Zerene Stacker

Author -

Allan Walls

Link to resource -

Review of resource

After about 2 years of working with Zerene Stacker and feeling comfortable with it, I started looking for more advanced options and techniques to see if I could speed things up and get better stacks. One of my frustrations was with image stacks of 20 and higher. Retouching can become even more time consuming by having to hunt through a ton of source images to find the one with the bit of detail I need. A couple of times in the past I’d sent smaller batches of photos to Zerene, stacked them and sent the output files back to Lightroom and then sent those back in to be stacked.

OMG - I was slabbing or creating sub-stacks, but in a manual way not knowing Zerene can do it for you with more automation and flexible settings. I think I just searched for Zerene tutorials and found the highly proficient and very dryly funny Allan Walls at Allan Walls Photography.

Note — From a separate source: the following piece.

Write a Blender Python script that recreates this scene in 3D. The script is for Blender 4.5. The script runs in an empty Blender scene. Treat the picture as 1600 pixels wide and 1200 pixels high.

By watching his videos I’ve learned a lot of time saving tips, techniques and workflow ideas that have improved my images and shortened my editing time. If you are doing a lot of stacking or have been looking to get better with Zerene, it’s worth the time to watch most of his material. When you click the link above just search for Zerene. He even has face off with Helicon Focus and a lot to say about that.

If you prefer written material his articles are extensive, detailed and contain a lot of example photos.

His YouTube Channel is here -

3 Likes

Thanks for sharing this, Kris. Tons of information on his website. Good stuff, but it is clearly going to take me a while to get through it. Thanks again.

You’re welcome! And yeah, it’s a lot, but if you have time to get it in chunks, that’s the best way. He does super macro stuff with microscope objectives and hundreds of photos - none of that applies to me, but I’ve taken some of his advice and ideas and I can see the benefits already.

1 Like

Thanks for sharing. A lot to learn here!

There is, but it’s helpful. I recently did an 87-shot stack that I’d still be retouching if I hadn’t used the slabbing feature in Zerene. Makes it so much less work and gives a more detailed and richly colored result. Especially if you do multiple DMaps to dial in the starting image. Changing some of the parameters to direct the estimation radius (where the software looks for the next bit of sharp detail) and the contrast threshold for DMaps is really crucial. I never experimented with it before so I still don’t have it totally figured out, but at least I try different things so I can learn.